None of these are kept in any straightforward sense. Modern presidencies end with the country more divided than when they started, not less. The problems shift but rarely get solved. Trust in government has declined across nearly every recent presidency, regardless of party or personality. The inaugural makes the promises anyway because the promises are part of the genre. The speech is a ritual; the ritual requires certain assurances; the assurances are aspirational rather than predictive.
A more honest inaugural would acknowledge what the office can and cannot do, set realistic expectations, and signal humility about the limits of executive action. Almost no one delivers that speech, because the audience does not actually want it. The audience wants the ceremonial assurance, and the speaker wants to give it. The fact that everyone knows the promises will be partially broken is built into the ritual, not opposed to it.
When an inaugural breaks the format
A handful of inaugural addresses have departed from the standard format in ways that turned them into actual political events rather than ceremonies. Lincoln’s second inaugural — the "with malice toward none" speech — refused to perform victory at the end of the Civil War and instead reframed the conflict as a shared moral inheritance. Franklin Roosevelt’s first inaugural — "the only thing we have to fear is fear itself" — used the speech to authorize specific emergency executive action rather than to commit to abstract principles. Kennedy’s inaugural made foreign policy the central content of a speech that traditionally would have been domestic in focus.
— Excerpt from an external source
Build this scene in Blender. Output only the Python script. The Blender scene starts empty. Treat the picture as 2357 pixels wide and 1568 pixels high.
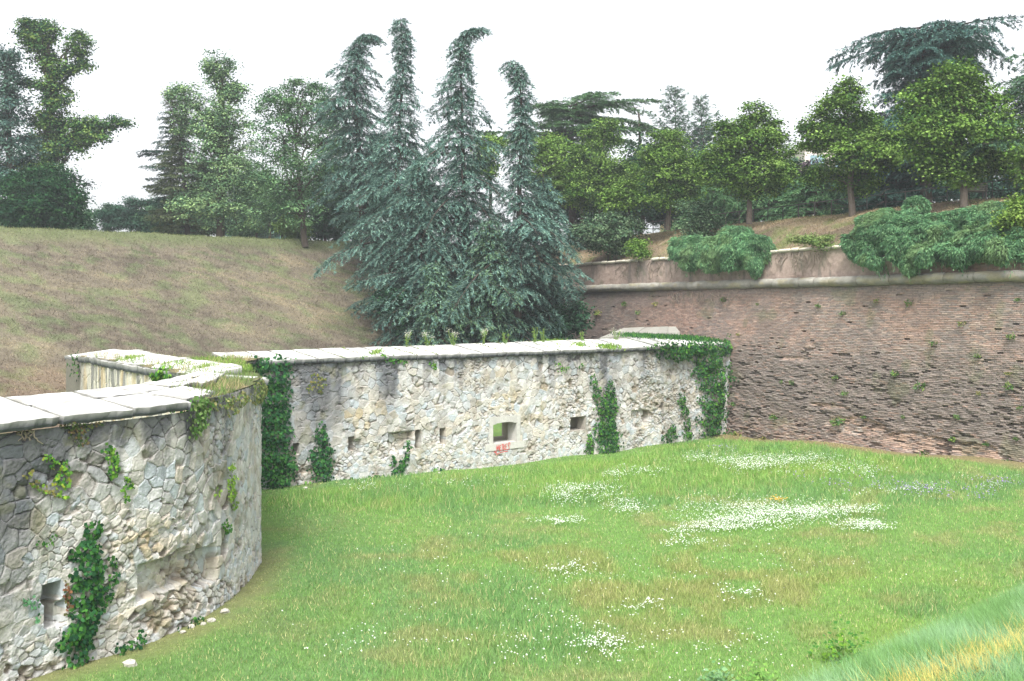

These speeches are remembered because they did something the form does not usually do. They were specific where inaugurals are usually general, or substantive where inaugurals are usually ceremonial, or addressed to a constituency the standard form would have skipped. The departure is what made them last.
Modern inaugurals rarely depart in similar ways. The political risks of departure have grown — the speech is now scrutinized in real time, fact-checked the next morning, dissected by panels for hours. A president who tries to break the format is more likely to be punished for breaking it than rewarded. So the genre has hardened, the speeches have homogenized, and most recent inaugurals have produced no lines that anyone remembers six months later.
What you can listen for, when an inaugural is delivered, is whether the speaker is trying to break the form at all. If they are not, the speech is doing its ceremonial job and tells you nothing about policy. If they are, the moment they break the form is the moment to pay attention. The departure is the message. The rest is the wrapper.